Integral with respect to brownian motion

Question

Let $f$ be a continuous function on $[0,\infty)$ and $B_t$ be a standard Brownian motion. Define

$X_t=\int_0^t f(s) dB(s).$

a) Show that $X_t$ is Gaussian and computer its covariance $C(X_s, X_t)$ b) prove that $e^{(X_t - 1/2 C(X_t, X_t))}$ is a continuous time martingale.

I think I know how to show $X_t$ is Gaussian (basically expressing it as a sum of Brownian motion increments each of which is gaussian) is that right?
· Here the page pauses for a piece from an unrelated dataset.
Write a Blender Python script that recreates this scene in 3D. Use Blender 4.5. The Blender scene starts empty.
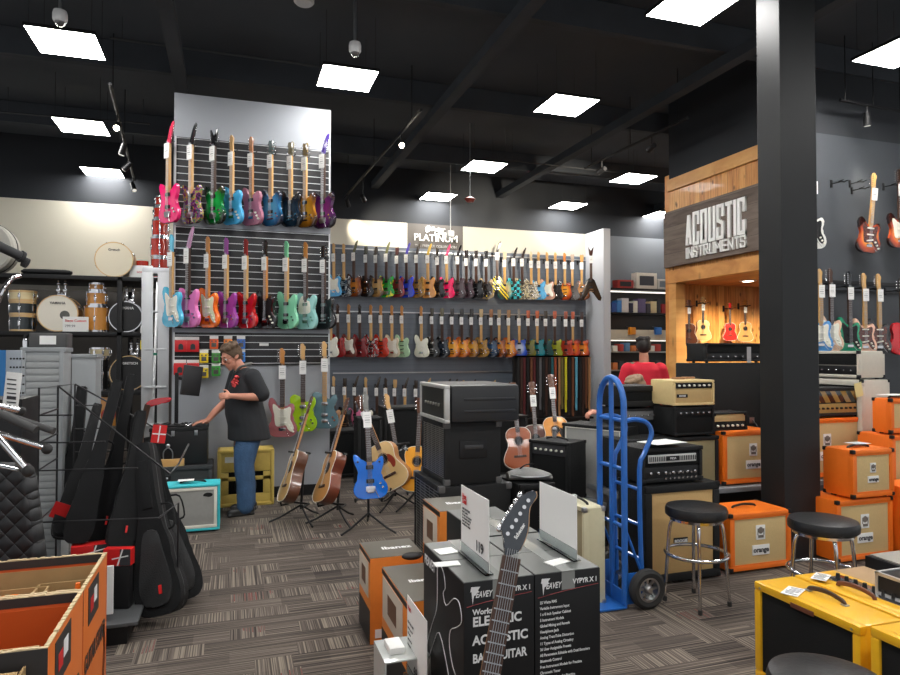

I don't know how to derive the covariance and show that $e^{(X_t - 1/2C(X_t, X_t))}$ is a martingale, any hint would be appreciated.

Answer 1

1. Covariance: As @Did pointed out, Itô's formula combined with the polarization identities (i.e. $a \cdot b = \frac{1}{4} ((a+b)^2-(a-b)^2)$) yields $$\mathbb{E} \left( \int g(r) \, dB_r \int h(r) \, dB_r \right) = \mathbb{E} \left( \int g(r) h(r) \, dr \right)$$ whenenever the expression is well-defined. Setting $g(r) := 1_{[0,t]}(r) f(r), h(r) := 1_{[0,s]}(r) f(r)$, we find $$\mathbb{E}(X_t X_s) = \mathbb{E} \left( \int_0^{s \wedge t} f(r)^2 \, dr \right) = \int_0^{s \wedge t} f(r)^2 \, dr$$ where the last inequality holds due to the fact that $f$ is deterministic. Consequently, $$C(s,t) = \int_0^{s \wedge t} f(r)^2 \, dr.$$
2. Martingale property: This is a straightforward application of Itô's formula. In fact, we have for $F(t,x) := e^{x-G(t)}$, $$\begin{align*}& F(t,X_t) - F(0,0) \\ &\quad= \int_0^t F(s,X_s) \, dX_s - \int_0^t G'(s) F(s,X_s) \, ds + \frac{1}{2} \int_0^t F(s,X_s) f(s)^2 \, ds \end{align*}$$ for any differentiable (deterministic) function $G$. In particular, if we choose $G(t) = \frac{1}{2} C(t,t)$, then this shows $$F(t,X_t)-1 = \int_0^t F(s,X_s) \, dX_s.$$ The right-hand side is a martingale as a stochastic integral with respect to a martingale. This finishes the proof.